## [STORED DATA]

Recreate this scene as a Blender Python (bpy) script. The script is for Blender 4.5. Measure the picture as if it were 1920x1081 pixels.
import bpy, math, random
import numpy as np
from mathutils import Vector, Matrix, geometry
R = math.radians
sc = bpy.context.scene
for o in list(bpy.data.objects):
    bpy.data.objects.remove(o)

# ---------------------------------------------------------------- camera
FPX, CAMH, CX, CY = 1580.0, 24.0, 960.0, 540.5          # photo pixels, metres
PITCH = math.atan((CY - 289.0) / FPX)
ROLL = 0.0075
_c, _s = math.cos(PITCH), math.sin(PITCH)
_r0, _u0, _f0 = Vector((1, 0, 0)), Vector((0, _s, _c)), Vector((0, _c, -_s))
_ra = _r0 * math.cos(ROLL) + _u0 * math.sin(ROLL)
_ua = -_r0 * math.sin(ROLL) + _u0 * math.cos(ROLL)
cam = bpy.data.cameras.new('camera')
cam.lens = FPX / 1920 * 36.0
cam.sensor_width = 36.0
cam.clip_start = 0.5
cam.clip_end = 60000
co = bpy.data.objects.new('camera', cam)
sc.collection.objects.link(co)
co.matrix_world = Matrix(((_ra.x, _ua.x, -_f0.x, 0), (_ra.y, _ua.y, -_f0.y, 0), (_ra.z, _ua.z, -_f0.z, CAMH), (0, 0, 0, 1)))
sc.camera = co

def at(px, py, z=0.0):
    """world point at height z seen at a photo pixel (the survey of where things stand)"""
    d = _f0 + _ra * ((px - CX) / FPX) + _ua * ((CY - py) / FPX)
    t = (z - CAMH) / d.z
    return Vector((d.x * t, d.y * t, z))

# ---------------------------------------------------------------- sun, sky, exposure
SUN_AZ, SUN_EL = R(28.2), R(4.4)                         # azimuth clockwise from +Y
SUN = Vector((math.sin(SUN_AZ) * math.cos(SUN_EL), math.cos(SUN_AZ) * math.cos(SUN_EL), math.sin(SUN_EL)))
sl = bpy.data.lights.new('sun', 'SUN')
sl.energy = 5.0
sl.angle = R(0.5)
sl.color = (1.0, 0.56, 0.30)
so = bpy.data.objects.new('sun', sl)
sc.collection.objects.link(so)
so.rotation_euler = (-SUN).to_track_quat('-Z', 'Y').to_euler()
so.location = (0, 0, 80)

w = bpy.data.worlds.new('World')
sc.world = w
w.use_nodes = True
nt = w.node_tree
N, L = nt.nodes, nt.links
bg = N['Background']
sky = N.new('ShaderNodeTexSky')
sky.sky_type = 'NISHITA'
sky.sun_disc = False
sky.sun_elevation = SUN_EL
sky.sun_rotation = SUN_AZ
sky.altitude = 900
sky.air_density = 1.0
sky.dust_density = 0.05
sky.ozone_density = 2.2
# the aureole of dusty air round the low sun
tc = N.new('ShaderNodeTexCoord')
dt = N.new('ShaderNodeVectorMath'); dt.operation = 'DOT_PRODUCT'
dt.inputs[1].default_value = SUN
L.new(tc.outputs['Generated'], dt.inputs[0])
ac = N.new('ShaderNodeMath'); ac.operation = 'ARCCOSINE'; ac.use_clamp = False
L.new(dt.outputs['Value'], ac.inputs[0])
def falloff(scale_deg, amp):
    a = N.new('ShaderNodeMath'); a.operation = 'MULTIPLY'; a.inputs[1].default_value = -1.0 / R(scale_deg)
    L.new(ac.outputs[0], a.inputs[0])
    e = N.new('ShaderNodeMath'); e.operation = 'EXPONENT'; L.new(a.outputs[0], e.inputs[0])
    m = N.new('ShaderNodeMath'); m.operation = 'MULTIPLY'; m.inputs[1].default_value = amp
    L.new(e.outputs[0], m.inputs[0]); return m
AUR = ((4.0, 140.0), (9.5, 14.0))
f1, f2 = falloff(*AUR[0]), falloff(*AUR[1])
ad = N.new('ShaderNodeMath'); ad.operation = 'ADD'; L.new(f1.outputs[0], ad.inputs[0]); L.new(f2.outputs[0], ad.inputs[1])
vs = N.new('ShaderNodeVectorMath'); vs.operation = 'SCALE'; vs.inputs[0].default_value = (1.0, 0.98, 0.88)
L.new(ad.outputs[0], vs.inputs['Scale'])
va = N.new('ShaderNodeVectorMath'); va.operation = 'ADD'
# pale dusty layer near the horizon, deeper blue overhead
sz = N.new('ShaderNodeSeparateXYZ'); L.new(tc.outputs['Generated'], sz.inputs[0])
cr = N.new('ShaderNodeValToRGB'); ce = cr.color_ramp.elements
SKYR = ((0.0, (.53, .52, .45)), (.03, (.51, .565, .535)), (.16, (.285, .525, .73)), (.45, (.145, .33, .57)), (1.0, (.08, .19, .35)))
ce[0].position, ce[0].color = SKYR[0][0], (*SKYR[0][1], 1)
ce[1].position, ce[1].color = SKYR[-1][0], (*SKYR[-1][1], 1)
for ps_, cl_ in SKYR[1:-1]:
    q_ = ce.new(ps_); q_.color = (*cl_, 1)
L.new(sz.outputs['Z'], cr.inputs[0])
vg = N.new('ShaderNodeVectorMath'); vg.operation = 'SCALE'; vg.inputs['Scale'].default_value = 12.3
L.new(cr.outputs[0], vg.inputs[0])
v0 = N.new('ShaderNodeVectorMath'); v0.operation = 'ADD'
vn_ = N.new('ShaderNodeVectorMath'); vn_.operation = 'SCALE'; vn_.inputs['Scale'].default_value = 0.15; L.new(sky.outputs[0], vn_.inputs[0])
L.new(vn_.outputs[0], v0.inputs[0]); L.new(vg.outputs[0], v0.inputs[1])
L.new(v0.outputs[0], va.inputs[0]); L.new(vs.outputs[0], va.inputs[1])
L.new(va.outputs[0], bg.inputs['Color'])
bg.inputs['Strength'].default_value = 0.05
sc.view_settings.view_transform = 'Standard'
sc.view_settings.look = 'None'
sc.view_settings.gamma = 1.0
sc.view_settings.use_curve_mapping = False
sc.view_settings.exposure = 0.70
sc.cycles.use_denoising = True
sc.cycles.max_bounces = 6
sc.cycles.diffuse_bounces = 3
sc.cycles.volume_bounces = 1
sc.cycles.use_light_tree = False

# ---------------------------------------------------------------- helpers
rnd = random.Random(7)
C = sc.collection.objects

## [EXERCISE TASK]
Copy out the whole listing exactly; please set it all down.

## [EXERCISE RESULT]
Recreate this scene as a Blender Python (bpy) script. The script is for Blender 4.5. Measure the picture as if it were 1920x1081 pixels.
import bpy, math, random
import numpy as np
from mathutils import Vector, Matrix, geometry
R = math.radians
sc = bpy.context.scene
for o in list(bpy.data.objects):
    bpy.data.objects.remove(o)

# ---------------------------------------------------------------- camera
FPX, CAMH, CX, CY = 1580.0, 24.0, 960.0, 540.5          # photo pixels, metres
PITCH = math.atan((CY - 289.0) / FPX)
ROLL = 0.0075
_c, _s = math.cos(PITCH), math.sin(PITCH)
_r0, _u0, _f0 = Vector((1, 0, 0)), Vector((0, _s, _c)), Vector((0, _c, -_s))
_ra = _r0 * math.cos(ROLL) + _u0 * math.sin(ROLL)
_ua = -_r0 * math.sin(ROLL) + _u0 * math.cos(ROLL)
cam = bpy.data.cameras.new('camera')
cam.lens = FPX / 1920 * 36.0
cam.sensor_width = 36.0
cam.clip_start = 0.5
cam.clip_end = 60000
co = bpy.data.objects.new('camera', cam)
sc.collection.objects.link(co)
co.matrix_world = Matrix(((_ra.x, _ua.x, -_f0.x, 0), (_ra.y, _ua.y, -_f0.y, 0), (_ra.z, _ua.z, -_f0.z, CAMH), (0, 0, 0, 1)))
sc.camera = co

def at(px, py, z=0.0):
    """world point at height z seen at a photo pixel (the survey of where things stand)"""
    d = _f0 + _ra * ((px - CX) / FPX) + _ua * ((CY - py) / FPX)
    t = (z - CAMH) / d.z
    return Vector((d.x * t, d.y * t, z))

# ---------------------------------------------------------------- sun, sky, exposure
SUN_AZ, SUN_EL = R(28.2), R(4.4)                         # azimuth clockwise from +Y
SUN = Vector((math.sin(SUN_AZ) * math.cos(SUN_EL), math.cos(SUN_AZ) * math.cos(SUN_EL), math.sin(SUN_EL)))
sl = bpy.data.lights.new('sun', 'SUN')
sl.energy = 5.0
sl.angle = R(0.5)
sl.color = (1.0, 0.56, 0.30)
so = bpy.data.objects.new('sun', sl)
sc.collection.objects.link(so)
so.rotation_euler = (-SUN).to_track_quat('-Z', 'Y').to_euler()
so.location = (0, 0, 80)

w = bpy.data.worlds.new('World')
sc.world = w
w.use_nodes = True
nt = w.node_tree
N, L = nt.nodes, nt.links
bg = N['Background']
sky = N.new('ShaderNodeTexSky')
sky.sky_type = 'NISHITA'
sky.sun_disc = False
sky.sun_elevation = SUN_EL
sky.sun_rotation = SUN_AZ
sky.altitude = 900
sky.air_density = 1.0
sky.dust_density = 0.05
sky.ozone_density = 2.2
# the aureole of dusty air round the low sun
tc = N.new('ShaderNodeTexCoord')
dt = N.new('ShaderNodeVectorMath'); dt.operation = 'DOT_PRODUCT'
dt.inputs[1].default_value = SUN
L.new(tc.outputs['Generated'], dt.inputs[0])
ac = N.new('ShaderNodeMath'); ac.operation = 'ARCCOSINE'; ac.use_clamp = False
L.new(dt.outputs['Value'], ac.inputs[0])
def falloff(scale_deg, amp):
    a = N.new('ShaderNodeMath'); a.operation = 'MULTIPLY'; a.inputs[1].default_value = -1.0 / R(scale_deg)
    L.new(ac.outputs[0], a.inputs[0])
    e = N.new('ShaderNodeMath'); e.operation = 'EXPONENT'; L.new(a.outputs[0], e.inputs[0])
    m = N.new('ShaderNodeMath'); m.operation = 'MULTIPLY'; m.inputs[1].default_value = amp
    L.new(e.outputs[0], m.inputs[0]); return m
AUR = ((4.0, 140.0), (9.5, 14.0))
f1, f2 = falloff(*AUR[0]), falloff(*AUR[1])
ad = N.new('ShaderNodeMath'); ad.operation = 'ADD'; L.new(f1.outputs[0], ad.inputs[0]); L.new(f2.outputs[0], ad.inputs[1])
vs = N.new('ShaderNodeVectorMath'); vs.operation = 'SCALE'; vs.inputs[0].default_value = (1.0, 0.98, 0.88)
L.new(ad.outputs[0], vs.inputs['Scale'])
va = N.new('ShaderNodeVectorMath'); va.operation = 'ADD'
# pale dusty layer near the horizon, deeper blue overhead
sz = N.new('ShaderNodeSeparateXYZ'); L.new(tc.outputs['Generated'], sz.inputs[0])
cr = N.new('ShaderNodeValToRGB'); ce = cr.color_ramp.elements
SKYR = ((0.0, (.53, .52, .45)), (.03, (.51, .565, .535)), (.16, (.285, .525, .73)), (.45, (.145, .33, .57)), (1.0, (.08, .19, .35)))
ce[0].position, ce[0].color = SKYR[0][0], (*SKYR[0][1], 1)
ce[1].position, ce[1].color = SKYR[-1][0], (*SKYR[-1][1], 1)
for ps_, cl_ in SKYR[1:-1]:
    q_ = ce.new(ps_); q_.color = (*cl_, 1)
L.new(sz.outputs['Z'], cr.inputs[0])
vg = N.new('ShaderNodeVectorMath'); vg.operation = 'SCALE'; vg.inputs['Scale'].default_value = 12.3
L.new(cr.outputs[0], vg.inputs[0])
v0 = N.new('ShaderNodeVectorMath'); v0.operation = 'ADD'
vn_ = N.new('ShaderNodeVectorMath'); vn_.operation = 'SCALE'; vn_.inputs['Scale'].default_value = 0.15; L.new(sky.outputs[0], vn_.inputs[0])
L.new(vn_.outputs[0], v0.inputs[0]); L.new(vg.outputs[0], v0.inputs[1])
L.new(v0.outputs[0], va.inputs[0]); L.new(vs.outputs[0], va.inputs[1])
L.new(va.outputs[0], bg.inputs['Color'])
bg.inputs['Strength'].default_value = 0.05
sc.view_settings.view_transform = 'Standard'
sc.view_settings.look = 'None'
sc.view_settings.gamma = 1.0
sc.view_settings.use_curve_mapping = False
sc.view_settings.exposure = 0.70
sc.cycles.use_denoising = True
sc.cycles.max_bounces = 6
sc.cycles.diffuse_bounces = 3
sc.cycles.volume_bounces = 1
sc.cycles.use_light_tree = False

# ---------------------------------------------------------------- helpers
rnd = random.Random(7)
C = sc.collection.objects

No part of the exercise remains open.